2015年版開発協力白書 日本の国際協力

(2)ガバナンス支援(不正腐敗対策を含む)

開発途上国において、経済が発展する中で、公務員の収賄など汚職事件が発生し、これが国家の健全な経済発達を妨げる要素ともなっています。「質の高い成長」のためには、経済社会活動が公正かつ安定的に運営されることが前提となります。公正かつ安定した社会の実現のため、開発途上国における不正腐敗対策を含むガバナンス支援にも取り組む必要があります。

 

< 日本の取組 >

日本は、腐敗対策について、2014年度に約8万ドルを犯罪防止刑事司法基金(CPCJF)(注41)に拠出し、東南アジア諸国法執行機関向けに外国公務員贈賄事案における国際協力に関するハンドブックを作成するなど、腐敗対策の取組強化に貢献しています。

法務省では、UNAFEIを通じて、アジア・太平洋地域を中心とした開発途上国の刑事司法実務家を対象に、「汚職事件の効果的な予防・摘発と汚職犯罪収益の特定・追跡・保全・没収及び財産回復」をテーマとした汚職防止刑事司法支援研修を実施しました。汚職防止刑事司法支援研修は、国際組織犯罪防止条約および国連腐敗防止条約上の重要論点からテーマを選出しており、各国における刑事司法の健全な発展と協力関係の強化に貢献しています。

ほかにも、東南アジア諸国の「法の支配」と「グッドガバナンス(良い統治)」の確立に向けた取組を支援するとともに、刑事司法・腐敗対策分野の人材育成に貢献することを目的として、2007年から「東南アジア諸国のためのグッドガバナンスに関する地域セミナー」を毎年1回開催しています。2014年はマレーシアのクアラルンプールで、「汚職事件の捜査、訴追及び公判における現状と問題点」をテーマに開催しました。


  1. 注41 : 犯罪防止刑事司法基金 CPCJF:Crime Prevention and Criminal Justice Fund

●モンゴル

調停制度強化プロジェクト(フェーズ2)
技術協力(2013年4月~実施中)

「家事事件の心理」の研修受講者(写真:JICA)

「家事事件の心理」の研修受講者(写真:JICA)

モンゴルでは、1990年の市場経済化以降、経済活動の活性化等に伴い、市民間のトラブルが絶えなくなりました。市民や企業の権利を保障する法制度の整備や紛争解決のための手段を多様化するニーズが高まってきました。特に、簡易な事件や話し合いによる解決に適した少額の金銭請求事件や離婚事件などを調停によって解決することに対する必要性がモンゴル国内において高まりました。「質の高い成長」による安定的な発展のためには、公正で安定的に運営される社会が基礎となります。調停制度の導入により、市民が納得する形で早期に合理的な紛争解決を図ることが急がれていました。

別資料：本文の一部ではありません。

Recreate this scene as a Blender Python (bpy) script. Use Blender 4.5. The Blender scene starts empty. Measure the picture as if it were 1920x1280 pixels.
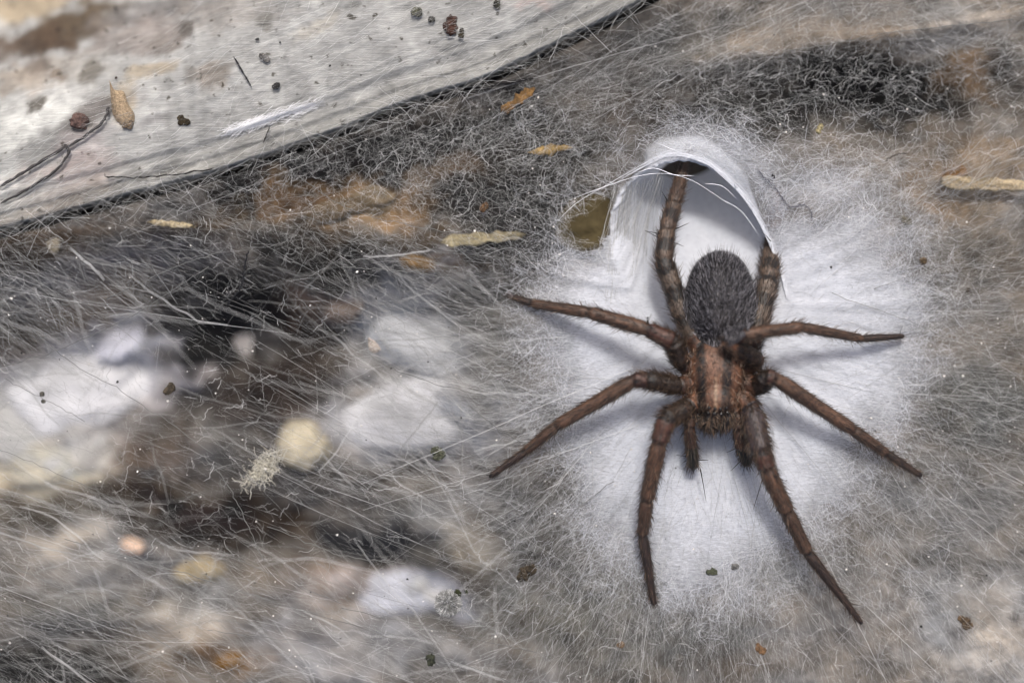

日本は2010年から、このようなモンゴルにおける一般民事および家事事件における調停制度導入のための調停人養成、制度構築等を支援してきました。その結果、2012年に、モンゴルは調停法を成立させ、全国の一審裁判所に調停制度を導入する方針を打ち出し、2013年に日本は「調停制度強化プロジェクト」フェーズ2として、調停制度の本格導入と定着のための支援を開始しました。

このプロジェクトでは、日本から調停制度の専門家をモンゴルに派遣して、多くの調停人養成研修をモンゴル全土で実施し、これまでに505名の調停人資格保有者を養成しました。また、調停人資格保有者には訪日研修を通じて日本の制度を学ぶ機会が提供されました。さらに、日本は、調停制度の全国導入に向け、モンゴルの全国37か所の裁判所に調停室を整備し、パソコンや調停実施用テーブルなどの機材提供も行ってきました。このほか、モンゴルの司法機関と協力し、必要な調停制度の設計および実務運用の改善にも取り組みました。その結果、現在モンゴルでは、常勤調停人および書記官が全国の一審裁判所にて勤務し、全国で本格的に調停が実施された2014年2月から12月の間にも調停件数は6,427件に上っています。

モンゴルでは日本の支援で「質の高い成長」に向けた司法制度の整備が進んでいます。